Among Republicans, Romney, who is a frequent foil for Trump on foreign policy, quickly criticized the move.
“The plan outlined by the administration today to remove thousands of U.S. troops from Germany is a grave error,” Romney said in a statement. “It is a slap in the face at a friend and ally when we should instead be drawing closer in our mutual commitment to deter Russian and Chinese aggression.”
Romney offered an amendment to the Senate’s version of the annual defense policy bill that sought to prevent a Germany withdrawal, but the measure was not granted a vote.
The House’s version of the National Defense Authorization Act (NDAA), though, does include a bipartisan amendment aimed at blocking a drawdown by requiring several certifications before it can move forward. The two versions of the bill now need to be reconciled.
Senate Armed Services Committee Chairman Jim Inhofe (R-Okla.), who will be a key negotiator for the final version of the NDAA, is one of the few Republicans backing the Germany drawdown. Inhofe first announced his support last week after being briefed by Pentagon officials and reiterated it after Esper’s announcement.
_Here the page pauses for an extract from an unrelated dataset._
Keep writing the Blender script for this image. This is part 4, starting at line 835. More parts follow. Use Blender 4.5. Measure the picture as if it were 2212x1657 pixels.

“As I said last week after I was briefed, any plan for realigning our posture in Europe must maintain a strong forward presence, sustain force projection, and take care our military families,” Inhofe tweeted Wednesday. “The concept @EsperDOD outlined today adheres to these principles.”
The top Republican on the House Armed Services Committee, Rep. Mac Thornberry (Texas), remains skeptical of the plan, but was more muted Wednesday than in previous criticism. Thornberry last month organized a letter co-signed by most of the committee’s Republicans urging Trump to reverse course on withdrawing from Germany.
“The administration’s plans to redistribute U.S. forces across Europe are complex and will have long-lasting consequences,” Thornberry said in a statement Wednesday. “While some of the proposed moves clearly have merit, other aspects – such as an arbitrary limits to the number of troops stationed in certain countries — remain troubling.”